## Aim
Stop after the line containing "Vs, Fs = frame_mesh(W, H, prof[:2])": print each line exactly from the first line of the listing up to that point.
-- Begin --
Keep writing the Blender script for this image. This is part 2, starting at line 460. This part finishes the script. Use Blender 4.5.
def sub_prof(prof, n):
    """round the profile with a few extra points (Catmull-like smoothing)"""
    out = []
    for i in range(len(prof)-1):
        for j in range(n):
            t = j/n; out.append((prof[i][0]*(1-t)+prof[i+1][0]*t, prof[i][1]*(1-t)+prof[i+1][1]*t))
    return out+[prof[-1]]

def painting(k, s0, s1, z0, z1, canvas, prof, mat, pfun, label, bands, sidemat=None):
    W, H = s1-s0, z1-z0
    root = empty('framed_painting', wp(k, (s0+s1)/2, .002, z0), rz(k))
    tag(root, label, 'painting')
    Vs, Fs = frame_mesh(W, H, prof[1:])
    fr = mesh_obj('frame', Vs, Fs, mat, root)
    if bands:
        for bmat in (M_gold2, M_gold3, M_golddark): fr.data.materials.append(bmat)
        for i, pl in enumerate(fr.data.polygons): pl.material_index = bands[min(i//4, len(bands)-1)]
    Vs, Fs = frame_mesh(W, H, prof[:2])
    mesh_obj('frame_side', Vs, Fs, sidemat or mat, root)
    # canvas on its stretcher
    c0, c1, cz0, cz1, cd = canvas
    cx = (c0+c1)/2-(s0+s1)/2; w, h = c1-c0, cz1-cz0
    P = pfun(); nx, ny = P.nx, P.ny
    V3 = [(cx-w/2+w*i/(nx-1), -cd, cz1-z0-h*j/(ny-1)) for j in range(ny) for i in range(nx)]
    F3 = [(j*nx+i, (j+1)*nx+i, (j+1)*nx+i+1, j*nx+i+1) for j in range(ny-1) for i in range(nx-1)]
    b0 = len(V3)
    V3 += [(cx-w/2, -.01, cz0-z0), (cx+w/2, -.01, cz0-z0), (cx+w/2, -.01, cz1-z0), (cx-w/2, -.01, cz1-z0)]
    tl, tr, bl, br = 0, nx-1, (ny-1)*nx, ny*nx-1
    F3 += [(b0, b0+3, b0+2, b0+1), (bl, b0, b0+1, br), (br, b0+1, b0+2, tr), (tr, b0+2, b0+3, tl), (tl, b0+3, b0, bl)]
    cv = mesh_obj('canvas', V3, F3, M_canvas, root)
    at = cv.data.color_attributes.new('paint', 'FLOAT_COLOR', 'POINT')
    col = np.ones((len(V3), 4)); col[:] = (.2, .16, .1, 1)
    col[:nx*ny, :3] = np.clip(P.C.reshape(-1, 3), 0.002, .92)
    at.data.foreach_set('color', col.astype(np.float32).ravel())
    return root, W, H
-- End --
## The reply
Keep writing the Blender script for this image. This is part 2, starting at line 460. This part finishes the script. Use Blender 4.5.
def sub_prof(prof, n):
    """round the profile with a few extra points (Catmull-like smoothing)"""
    out = []
    for i in range(len(prof)-1):
        for j in range(n):
            t = j/n; out.append((prof[i][0]*(1-t)+prof[i+1][0]*t, prof[i][1]*(1-t)+prof[i+1][1]*t))
    return out+[prof[-1]]

def painting(k, s0, s1, z0, z1, canvas, prof, mat, pfun, label, bands, sidemat=None):
    W, H = s1-s0, z1-z0
    root = empty('framed_painting', wp(k, (s0+s1)/2, .002, z0), rz(k))
    tag(root, label, 'painting')
    Vs, Fs = frame_mesh(W, H, prof[1:])
    fr = mesh_obj('frame', Vs, Fs, mat, root)
    if bands:
        for bmat in (M_gold2, M_gold3, M_golddark): fr.data.materials.append(bmat)
        for i, pl in enumerate(fr.data.polygons): pl.material_index = bands[min(i//4, len(bands)-1)]
    Vs, Fs = frame_mesh(W, H, prof[:2])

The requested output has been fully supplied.